Volkswagen Group of America says it has reached an “agreement in principle” to settle the claims of 650 VW franchise dealers in the United States relating to TDI vehicles affected by the dirty diesel fraud and other matters about the value of their franchise.
Volkswagen will make cash payments – estimated at $1.2 billion – and provide unnamed “additional benefits” to the dealers to resolve past, current and future claims of losses in franchise value. Volkswagen and the dealers’ counsel will now work to finalize details of the proposed settlement, including how to apportion payments to dealers.
The plaintiffs filed the initial complaint against Volkswagen on April 6, 2016, in the U.S. District Court for the Northern District of Illinois. The litigation was subsequently transferred to the multi-district proceedings in the U.S. District Court for the Northern District of California.

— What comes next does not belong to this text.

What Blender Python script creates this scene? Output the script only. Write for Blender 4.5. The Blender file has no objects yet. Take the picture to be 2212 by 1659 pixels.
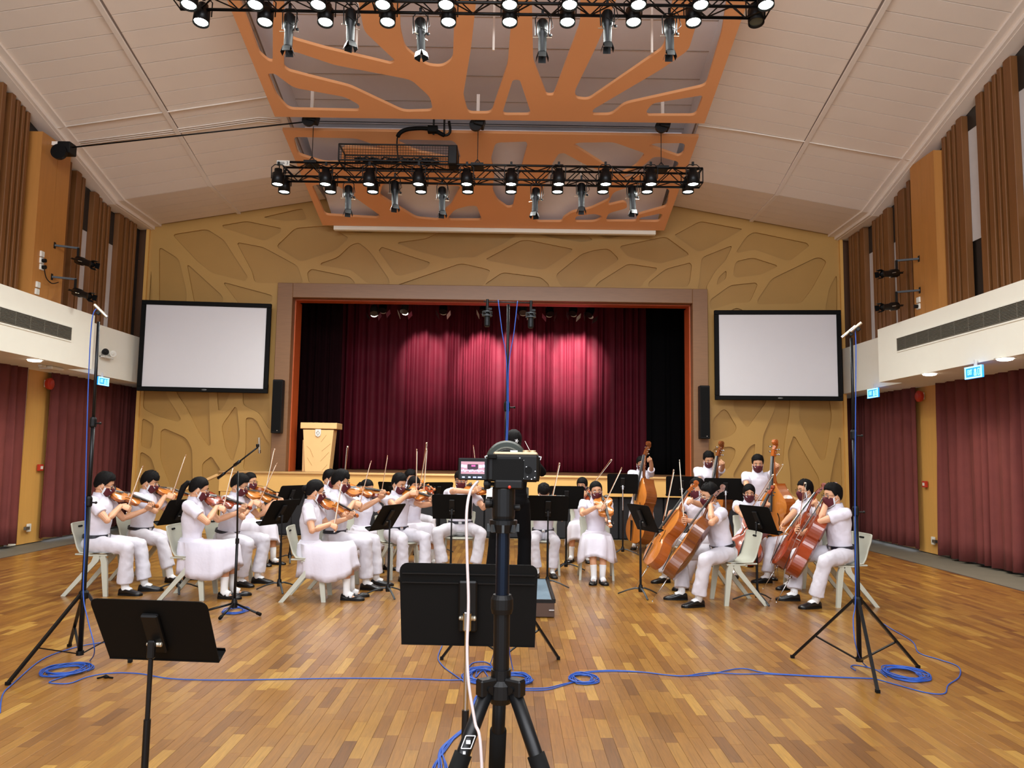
import bpy, bmesh, random
import numpy as np
from math import *
from mathutils import Vector, Matrix, noise as mnoise

random.seed(7)
# ---------------------------------------------------------------- camera, world, light, exposure
sc = bpy.context.scene
COL = sc.collection
F_PX, CX, CY, H = 1661., 1106., 829.5, 1.55
PITCH = atan(155.5/F_PX); ROLL = 0.0145; YAW = -0.0023
ROT = Matrix.Rotation(YAW, 3, 'Z') @ Matrix.Rotation(pi/2+PITCH, 3, 'X') @ Matrix.Rotation(ROLL, 3, 'Z')
cam_d = bpy.data.cameras.new('camera'); cam = bpy.data.objects.new('camera', cam_d); COL.objects.link(cam)
cam.matrix_world = Matrix.Translation((0, 0, H)) @ ROT.to_4x4()
cam_d.sensor_width = 36; cam_d.lens = 36*F_PX/2212; cam_d.clip_start = .05; cam_d.clip_end = 100
sc.camera = cam
sc.view_settings.view_transform = 'Standard'; sc.view_settings.look = 'None'
sc.view_settings.gamma = 1; sc.view_settings.use_curve_mapping = False
sc.view_settings.exposure = 0.24
w = bpy.data.worlds.new('world'); sc.world = w; w.use_nodes = True
w.node_tree.nodes['Background'].inputs[0].default_value = (.93, .97, 1.05, 1)
w.node_tree.nodes['Background'].inputs[1].default_value = 1.75

def area(name, loc, target, size, power, color=(.96, .99, 1.04), sy=None):
    d = bpy.data.lights.new(name, 'AREA'); d.energy = power; d.color = color
    d.shape = 'RECTANGLE'; d.size = size; d.size_y = sy or size
    o = bpy.data.objects.new(name, d); COL.objects.link(o); o.location = loc
    o.rotation_euler = (Vector(target)-Vector(loc)).to_track_quat('-Z', 'Y').to_euler()
    return o
# unseen ambient fill added for assumed lamp rows above and behind the photographer
area('hall_fill_area', (-.4, -.5, 7.6), (-.4, 3.5, 0), 9, 520, sy=2.5)
area('hall_fill_area_rear', (-.4, -4.5, 7.6), (-.4, 6, 1.5), 10, 480, sy=3)
CAN_W = 84.; CAN_EMIT = 26.; STAGE_W = 560.

# ---------------------------------------------------------------- pixel -> place helpers
def ray(px, py):
    return ROT @ Vector(((px-CX)/F_PX, -(py-CY)/F_PX, -1.))
C0 = Vector((0, 0, H))
def onz(px, py, z=0.):
    d = ray(px, py); return C0 + d*((z-H)/d.z)
def ony(px, py, y):
    d = ray(px, py); return C0 + d*(y/d.y)
def onx(px, py, x):
    d = ray(px, py); return C0 + d*(x/d.x)
def reach(px, py, p, L, sign=1):
    """the point on the line of sight that lies L away from p (nearest if out of reach)"""
    d = ray(px, py).normalized(); q = p-C0; t0 = q.dot(d); h2 = (q-d*t0).length_squared
    if h2 < L*L: t0 += sign*sqrt(L*L-h2)
    r = C0+d*t0
    return p+(r-p).normalized()*L

# ---------------------------------------------------------------- materials
def srgb(c):
    return tuple(((v/255)/12.92 if v/255 <= .04045 else ((v/255+.055)/1.055)**2.4) for v in c)
MATS = {}
def mat(name, rgb=(128,128,128), rough=.6, metal=0., var=.08, scale=6., bump=0., bscale=40., spec=.5, stretch=None, emit=0., coat=0., tr=0.):
    if name in MATS: return MATS[name]
    m = bpy.data.materials.new(name); m.use_nodes = True; nt = m.node_tree; N = nt.nodes; Lk = nt.links
    b = N['Principled BSDF']; c = srgb(rgb)
    b.inputs['Roughness'].default_value = rough; b.inputs['Metallic'].default_value = metal
    b.inputs['Specular IOR Level'].default_value = spec; b.inputs['Coat Weight'].default_value = coat
    if tr: b.inputs['Transmission Weight'].default_value = tr
    tc = N.new('ShaderNodeTexCoord'); mp = N.new('ShaderNodeMapping')
    Lk.new(tc.outputs['Object'], mp.inputs[0])
    if stretch: mp.inputs['Scale'].default_value = stretch
    nz = N.new('ShaderNodeTexNoise'); nz.inputs['Scale'].default_value = scale; nz.inputs['Detail'].default_value = 4
    Lk.new(mp.outputs[0], nz.inputs[0])
    mx = N.new('ShaderNodeMix'); mx.data_type = 'RGBA'
    mx.inputs['A'].default_value = tuple(v*(1-var) for v in c)+(1,)
    mx.inputs['B'].default_value = tuple(min(1, v*(1+var)) for v in c)+(1,)
    Lk.new(nz.outputs[0], mx.inputs['Factor']); Lk.new(mx.outputs['Result'], b.inputs['Base Color'])
    if bump:
        n2 = N.new('ShaderNodeTexNoise'); n2.inputs['Scale'].default_value = bscale; Lk.new(mp.outputs[0], n2.inputs[0])
        bp = N.new('ShaderNodeBump'); bp.inputs['Strength'].default_value = bump; bp.inputs['Distance'].default_value = .01
        Lk.new(n2.outputs[0], bp.inputs['Height']); Lk.new(bp.outputs[0], b.inputs['Normal'])
    if emit:
        b.inputs['Emission Color'].default_value = c+(1,); b.inputs['Emission Strength'].default_value = emit
    m.diffuse_color = c+(1,); MATS[name] = m; return m
def floor_mat():
    m = bpy.data.materials.new('parquet'); m.use_nodes = True; nt = m.node_tree; N = nt.nodes; Lk = nt.links
    b = N['Principled BSDF']; b.inputs['Roughness'].default_value = .3; b.inputs['Coat Weight'].default_value = .35; b.inputs['Coat Roughness'].default_value = .22
    at = N.new('ShaderNodeAttribute'); at.attribute_name = 'tint'
    oi = N.new('ShaderNodeObjectInfo')
    ad = N.new('ShaderNodeMath'); ad.operation = 'ADD'; Lk.new(at.outputs['Fac'], ad.inputs[0]); Lk.new(oi.outputs['Random'], ad.inputs[1])
    fr = N.new('ShaderNodeMath'); fr.operation = 'FRACT'; Lk.new(ad.outputs[0], fr.inputs[0])
    cr = N.new('ShaderNodeValToRGB'); e = cr.color_ramp.elements
    cols = [(0, (112,72,28)), (.08, (130,86,33)), (.4, (145,98,38)), (.78, (152,106,42)), (.93, (166,121,50)), (1, (182,138,62))]
    e[0].position = 0; e[0].color = srgb(cols[0][1])+(1,); e[1].position = 1; e[1].color = srgb(cols[-1][1])+(1,)
    for p, c in cols[1:-1]:
        q = e.new(p); q.color = srgb(c)+(1,)
    Lk.new(fr.outputs[0], cr.inputs[0])
    tc = N.new('ShaderNodeNewGeometry'); mp = N.new('ShaderNodeMapping'); mp.inputs['Scale'].default_value = (38, 2.6, 1)
    Lk.new(tc.outputs['Position'], mp.inputs[0])
    nz = N.new('ShaderNodeTexNoise'); nz.inputs['Scale'].default_value = 2.2; nz.inputs['Detail'].default_value = 6; nz.inputs['Distortion'].default_value = .8
    Lk.new(mp.outputs[0], nz.inputs[0])
    mr = N.new('ShaderNodeMapRange'); mr.inputs['From Min'].default_value = .3; mr.inputs['From Max'].default_value = .7; mr.inputs['To Min'].default_value = .76; mr.inputs['To Max'].default_value = 1.14
    Lk.new(nz.outputs[0], mr.inputs[0])
    mu = N.new('ShaderNodeVectorMath'); mu.operation = 'SCALE'; Lk.new(cr.outputs[0], mu.inputs[0]); Lk.new(mr.outputs[0], mu.inputs['Scale'])
    Lk.new(mu.outputs[0], b.inputs['Base Color'])
    n2 = N.new('ShaderNodeTexNoise'); n2.inputs['Scale'].default_value = 1.6; n2.inputs['Detail'].default_value = 3; Lk.new(tc.outputs['Position'], n2.inputs[0])
    m2 = N.new('ShaderNodeMapRange'); m2.inputs['To Min'].default_value = .22; m2.inputs['To Max'].default_value = .42; Lk.new(n2.outputs[0], m2.inputs[0]); Lk.new(m2.outputs[0], b.inputs['Roughness'])
    MATS['parquet'] = m; return m
floor_mat()
mat('subfloor', (96,62,30), .8)
mat('screed', (104,98,84), .7, var=.15, scale=3)
mat('wall_yellow', (182,140,74), .55, var=.05, scale=2.5, bump=.06, bscale=60)
mat('fascia_yellow', (232,182,104), .5, var=.04)
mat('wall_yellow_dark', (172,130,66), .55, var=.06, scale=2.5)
mat('frame_brown', (132,94,62), .45, var=.16, scale=5, stretch=(1,1,14))
mat('frame_orange', (186,84,34), .45, var=.1)
mat('pilaster_wood', (186,126,62), .45, var=.12, scale=3, stretch=(6,6,.6))
mat('pilaster_low', (216,164,86), .45, var=.08, scale=3, stretch=(6,6,.6))
mat('fin_wood', (120,76,36), .5, var=.25, scale=4, stretch=(8,8,.5))
mat('fin_dark', (78,46,20), .55, var=.2, scale=4, stretch=(8,8,.5))
mat('white_paint', (246,244,230), .6, var=.02)
mat('ceiling_board', (236,222,208), .8, var=.03, scale=3)
mat('ceiling_rib', (240,228,216), .8, var=.02)
mat('ceiling_core', (228,224,226), .85, var=.03)
mat('soffit', (170,156,146), .8)
mat('panel_orange', (234,166,112), .6, var=.05, scale=1.2)
mat('dark_glass', (34,30,26), .3)
mat('blind_white', (214,212,212), .7)
mat('black', (9,8,8), .5, var=.2, spec=.3)
mat('black_matt', (5,4,3), .7, var=.2, spec=.18)
mat('black_metal', (22,22,23), .38, .5, var=.2)
mat('grey_metal', (112,112,110), .35, .8)
mat('chrome', (200,200,200), .18, 1.)
mat('cast_grey', (70,74,76), .5, .4)
mat('curtain_side', (108,48,43), .85, var=.18, scale=5, bump=.2, bscale=120)
mat('curtain_stage', (88,9,27), .7, var=.25, scale=4, bump=.2, bscale=90, spec=.25)
mat('curtain_dark', (24,3,6), .9, var=.3, spec=.1)
mat('stage_black', (3,2,3), .95, spec=.1)
mat('apron_dark', (24,24,28), .6, var=.1)
mat('screen_white', (216,212,214), .6, var=.015)
mat('grille', (120,118,106), .5, .3)
mat('lamp_glow', (236,255,246), .3, emit=CAN_EMIT)
mat('downlight_glow', (255,244,226), .3, emit=9.)
mat('lens_dark', (90,100,98), .1, .2)
mat('sign_blue', (40,150,255), .3, emit=.8)
mat('sign_white', (150,225,255), .3, emit=1.5)
mat('red_plastic', (186,50,28), .4)
mat('white_plastic', (226,224,214), .4)
mat('chair_grey', (188,188,172), .42, var=.05)
mat('skin', (214,160,124), .5, var=.07, scale=14)
mat('hair', (13,10,10), .62, var=.4, scale=30, bump=.6, bscale=160, spec=.14)
mat('cotton', (218,213,224), .8, var=.03, bump=.25, bscale=22)
mat('cotton_trouser', (212,208,216), .8, var=.04, bump=.3, bscale=20)
mat('mask_maroon', (84,18,30), .75, var=.08)
mat('mask_white', (226,228,232), .7)
mat('sock', (236,236,236), .85)
mat('shoe', (16,15,16), .28, var=.3)
mat('belt', (26,26,38), .4)
mat('black_cloth', (6,5,6), .9, var=.3, spec=.15)
mat('varnish_amber', (176,92,34), .22, var=.28, scale=9, coat=.6)
mat('varnish_red', (142,56,24), .22, var=.3, scale=9, coat=.6)
mat('varnish_brown', (122,66,30), .25, var=.3, scale=9, coat=.6)
mat('spruce', (196,118,48), .22, var=.22, scale=9, coat=.6, stretch=(10,1,1))
mat('ebony', (22,19,18), .35)
mat('string', (170,170,165), .3, .8)
mat('bow_wood', (150,92,52), .35)
mat('bow_hair', (222,214,196), .6)
mat('paper', (240,240,236), .8, var=.02)
mat('paper_green', (190,214,204), .8)
mat('cable_blue', (34,80,168), .5, var=.1)
mat('cable_white', (196,182,180), .45)
mat('lectern', (240,192,128), .5, var=.04)
mat('camera_gold', (206,184,150), .35, .5)
mat('sage', (40,46,38), .5)
mat('silver_mic', (196,188,170), .3, .8)
mat('podium_carpet', (104,122,136), .9, var=.12, scale=20)
mat('podium_wood', (78,56,44), .6, var=.15)
mat('text_grey', (70,70,70), .8)
mat('anod_blue', (22,32,48), .3, .7)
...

Details of the agreement are “still under discussion and are expected to be finalized at the end of September.” Any agreement will become effective only after approval by the Court. The parties have agreed to keep further terms confidential as they work to finalize the payouts and perks. Under the agreement, Volkswagen will consent to the certification – for settlement purposes only in lawyer language – of a class of VW-branded franchise dealers in the United States as of an agreed date.
“We believe this agreement in principle with Volkswagen dealers is a very important step in our commitment to making things right for all our stakeholders in the United States,” claimed Hinrich J. Woebcken, CEO of the North American Region, Volkswagen.
Woebcken on an interim basis last March replaced Michael Horn as president and CEO, who presided over the diesel cheating disaster. Horn became CEO after the abrupt resignation of Jonathan Browning when VW brand sales fell in 2013. Horn knew of the emissions cheating scheme in 2014, according to his testimony at a VW hearing in front of the U.S. House Subcommittee on Oversight and Investigations. Woebcken appears to be the only candidate for the permanent job.
The decade before VW said it would triple sales in the U.S. Suddenly and irrationally this made VW dealer franchises overvalued in the market. The lack of trucks and SUVs in the American market doomed the boasting plan from the start.
Steve Berman, Managing Partner of the dealers’ counsel Hagens Berman, claimed, “Our clients recognized the best solution would be one that not only allows them to recoup lost franchise value and continue to employ thousands of American workers, but one that also charts a strong course for the recovery of the Volkswagen brand in the United States.”